Ao retardar a definição de Haddad como vice, ex-presidente testa capacidade de transferir votos
A enorme resistência do ex-presidente Lula a aceitar determinações legais — facilitada pela possibilidade absurda de recursos que a Justiça brasileira permite —chegou ao limite. Na verdade, já atingira um ponto capaz de criar divisões no PT, mesmo que Lula seja tratado na legenda como divindade.
Com a ajuda de Gleisi Hoffmann, presidente do partido, e de criativos advogados, Lula conseguiu estender para além da sensatez a negação à clareza com que a Lei da Ficha Limpa estabelece que condenado em segunda instância — logo, por colegiado de juízes —fica inelegível por um mínimo de oito anos.
Usando conexões externas, o partido e advogados descobriram um comitê administrativo na ONU, na área de “direitos humanos”, e nele conseguiram que dois funcionários atestassem que o Brasil deveria permitir que o ex-presidente registrasse a candidatura. O truque não deu certo, mas, como é do seu feitio, Lula e PT não recuaram.
Mas o ex-presidente, afinal, não teve alternativa a não ser abrir espaço para o vice Fernando Haddad —o que não é o forte do carismático e centralizador ex-presidente da República. Seu estilo de conduzir o partido com mão de ferro, de maneira cesarista e vertical, continua sendo seguido da prisão. Consta que sequer o vice tinha apoio unânime
Mais um recurso foi tentado, ao Supremo, sem êxito, e ontem, no vencimento do prazo para o partido fazer a substituição de Lula, uma reunião da executiva nacional em Curitiba formalizou a subida de Haddad para cabeça da chapa, completada por Manuela D’Ávila, do PCdoB. Por unanimidade, é claro.
Uma explicação para a estratégia arriscada — além da ojeriza de Lula à possibilidade de surgir uma outra liderança na esquerda — seria que quanto mais o tempo passasse, mais fácil seria a transferência de votos ao vice, independentemente de quem fosse o poste da vez.

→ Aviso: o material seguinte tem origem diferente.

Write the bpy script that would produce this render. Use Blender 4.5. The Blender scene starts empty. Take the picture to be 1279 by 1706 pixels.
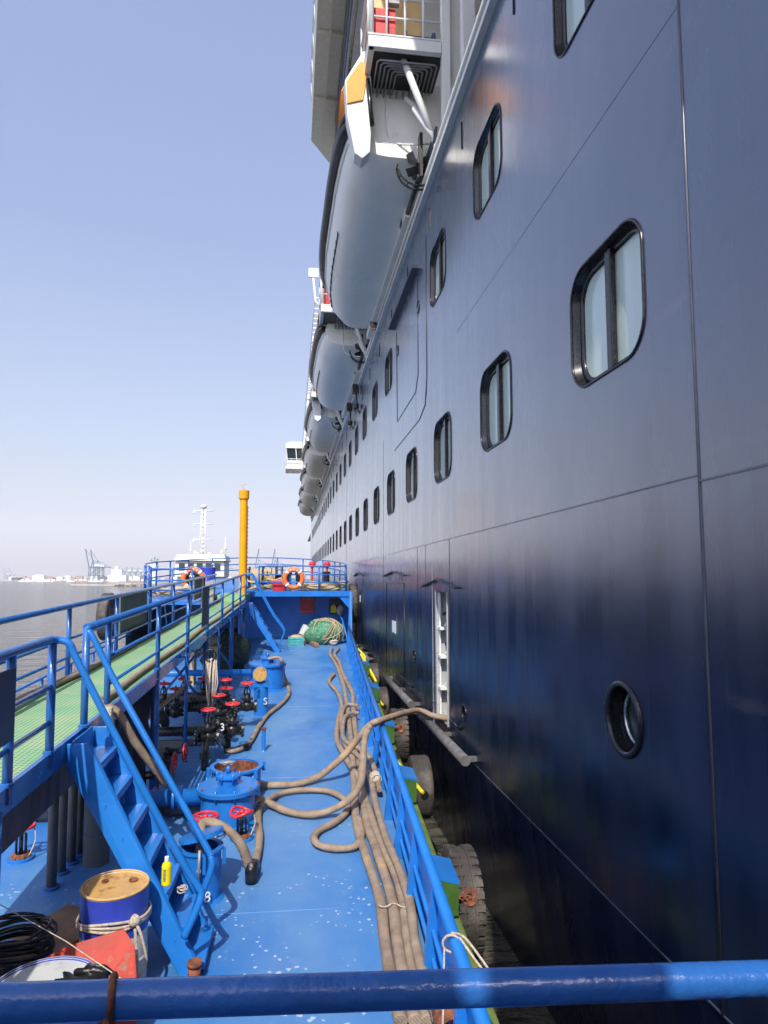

Mesmo que o PT corresse o risco de não disputara eleição presidencial por não cumprir prazos legais, acorda foi esticada e Haddad apareceu na primeira pesquisa feita depois do atentado a Bolsonaro com 9% de apoio, cinco pontos à frente da última sondagem. Mesmo antes de ser ungido substituto de Lula. Com isso, saltou para o grupo que disputa o direito de ir ao segundo turno contra Bolsonaro. Mas ainda será testada a taxa de transfusão de votos lulistas
Assim, o cenário ganha contornos mais precisos. E Haddad terá de se ajustar à inevitável tutela de um cabo eleitoral que mesmo preso o controlará com rédeas curtas.
Com a substituição de Lula por Haddad, acaba o discurso da vitimização, pelo menos nesta versão. E o PT e Lula se curvam, mais uma vez à Constituição, por força da lei. Como necessário.
O registro que fica para a História é que, pela primeira vez na redemocratização, Lula não terá protagonismo direto nas urnas, na disputa pelo Planalto. Por erros próprios, do partido, e devido a virtudes das instituições.